John Baillie (theologian)

For other people of the same name, see John Baillie (disambiguation).
The grave of Rev John Baillie, Grange Cemetery, Edinburgh

Very Rev John Baillie CH (26 March 1886, Gairloch – 29 September 1960, Edinburgh) was a Scottish theologian, a Church of Scotland minister and brother of theologian Donald Macpherson Baillie.

Raised in the Calvinist tradition, Baillie studied at Edinburgh University, Jena and Marburg, and then taught in Canada and the United States. He was professor at Edinburgh University for twenty years. He was Moderator of the General Assembly of the Church of Scotland in 1943.

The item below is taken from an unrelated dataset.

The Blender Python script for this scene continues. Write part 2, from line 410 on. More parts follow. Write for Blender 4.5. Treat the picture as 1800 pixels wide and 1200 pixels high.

Son of Free Church Minister John Baillie, he was born in the Free Church Manse in Gairloch, Wester Ross, on 26 March 1886. A leading theologian, he held academic posts in the UK, USA and Canada. His brother Donald Macpherson Baillie was Professor of Systematic Theology at the University of St. Andrews and his other brother Peter Baillie served as a missionary doctor at Jalna, India.[1]

He met Florence Jewel Fowler (1893-1969) while he was in France during the First World War. They married at Leamington Spa in 1919.[1] Their only child, Ian Fowler Baillie, was born in 1921.

Baillie wrote A Diary of Private Prayer (1936), regarded as a devotional classic. But his most important contribution to theology was an exploration of the relationship between the knowledge of God to spiritual and moral experience.

As Convener of the Church of Scotland's General Assembly's "Commission for the Interpretation of God's Will in the Present Crisis" ("The Baillie Commission"), reporting to the Assembly 1941 to 1945, Baillie helped the Church to think through its approach and mission to the post-war world.[2]

Shortly after his death, the series of Gifford Lectures he had prepared for the 1961-2 academic year was read by John McIntyre and Thomas F. Torrance and published by Oxford University Press.

He is buried with his wife Florence Jewel Baillie in Grange Cemetery in Edinburgh near the south-east corner of the original cemetery close to the Usher memorial. The grave is marked by a pale pink granite cross.

Sources and references

  1. 1 2 The Baillie Project, University of Edinburgh
  2. Secretariat for Evangelism (1954) Ecumenical Studies: Evangelism in Scotland Geneva: The World Council of Churches p.55; John Baillie, 'Preface' (1945) God's Will for Church and Nation London: SCM Press, pp.7-8.